The gods were not looking favourably upon me in the latest Classics Club spin. After the ultra long Armadale that I landed in the previous spin I was really hoping this time I would get one of the short books in my list of twenty. Instead, I got one of the longest — Fame is the Spur by Howard Spring. It’s about 670 pages long. Sigh, sigh and more sighs.
Published in 1940, Spring’s novel traces the life of Hamer Shawcross as he progresses from humble origins to the very top of the political ladder. While many of his friends remain true to the socialist causes, Shawcross ends up becoming part of the upper class he had fought against as a young man.
In essence it’s a novel about ambition set against the background of the rise of the socialist labour movement in Britain from the mid-19th century to the 1930s. From what I’ve read, there are some occasional appearances by key figures in the Labour party, including the founder of the Labour party, Keir Hardie.
Some parts of the novel are set in South Wales and deal with the hardships faced by the coal mining communities and the miners’ struggle for better wages.. Although Howard Spring never lived in those communities himself, as a journalist on a local newspaper, he would have known about the unrest in those communities and how that fuelled the creation of the Labour party.

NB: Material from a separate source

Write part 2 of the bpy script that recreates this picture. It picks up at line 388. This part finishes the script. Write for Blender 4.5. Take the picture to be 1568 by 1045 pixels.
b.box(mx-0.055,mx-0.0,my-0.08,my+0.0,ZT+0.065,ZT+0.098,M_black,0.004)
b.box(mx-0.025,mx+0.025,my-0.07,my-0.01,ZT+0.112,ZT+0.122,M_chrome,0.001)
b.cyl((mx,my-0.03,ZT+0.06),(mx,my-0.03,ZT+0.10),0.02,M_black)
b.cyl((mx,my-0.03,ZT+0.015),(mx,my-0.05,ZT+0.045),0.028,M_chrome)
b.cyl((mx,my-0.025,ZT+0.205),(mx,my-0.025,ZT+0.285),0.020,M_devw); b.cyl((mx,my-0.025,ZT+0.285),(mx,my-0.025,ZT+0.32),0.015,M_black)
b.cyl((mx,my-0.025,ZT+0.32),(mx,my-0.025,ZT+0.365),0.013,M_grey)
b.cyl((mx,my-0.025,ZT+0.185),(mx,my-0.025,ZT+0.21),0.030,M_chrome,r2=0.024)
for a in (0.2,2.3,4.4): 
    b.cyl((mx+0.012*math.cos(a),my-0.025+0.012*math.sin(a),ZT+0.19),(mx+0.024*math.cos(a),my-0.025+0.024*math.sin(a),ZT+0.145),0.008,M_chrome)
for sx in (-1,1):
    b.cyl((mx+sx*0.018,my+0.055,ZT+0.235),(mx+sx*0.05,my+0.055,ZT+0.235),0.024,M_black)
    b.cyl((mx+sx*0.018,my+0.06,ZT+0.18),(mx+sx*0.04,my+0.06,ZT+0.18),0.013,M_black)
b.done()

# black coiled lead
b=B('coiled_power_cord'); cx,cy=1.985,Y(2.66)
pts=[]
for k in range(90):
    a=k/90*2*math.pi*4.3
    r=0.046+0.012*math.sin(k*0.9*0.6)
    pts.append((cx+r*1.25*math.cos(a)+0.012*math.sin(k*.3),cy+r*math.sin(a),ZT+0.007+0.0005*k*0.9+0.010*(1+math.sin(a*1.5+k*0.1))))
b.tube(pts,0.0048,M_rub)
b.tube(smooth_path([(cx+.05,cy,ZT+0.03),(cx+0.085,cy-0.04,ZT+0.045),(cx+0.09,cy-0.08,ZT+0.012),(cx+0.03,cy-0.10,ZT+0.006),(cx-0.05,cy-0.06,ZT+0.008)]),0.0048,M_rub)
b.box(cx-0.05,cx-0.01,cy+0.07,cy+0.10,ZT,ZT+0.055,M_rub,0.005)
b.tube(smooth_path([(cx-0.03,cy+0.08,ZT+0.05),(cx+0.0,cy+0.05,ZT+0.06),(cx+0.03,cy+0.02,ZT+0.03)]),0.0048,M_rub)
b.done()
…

Spring left Wales in 1911 to pursue his journalistic career on more prestigious titles, eventually moving to The Manchester Guardian. He became a novelist in the 1930s with a book for children in 1932 and then his first book for adults, Shabby Tiger in 1934.
By the time of his death in 1965 he had published twenty seven novels and three plays of which Fame is the Spur is his best known (partly I suspect because it has been adapted both for film and TV). It evidently hasn’t stood the test of time very well because there is only one copy in our county library system and even that is stored in the basement along with other seldom requested books.
According to the rules of the Classics Club spin I “should” read this book by 3 March 2024. Hm, we’ll see how that works out.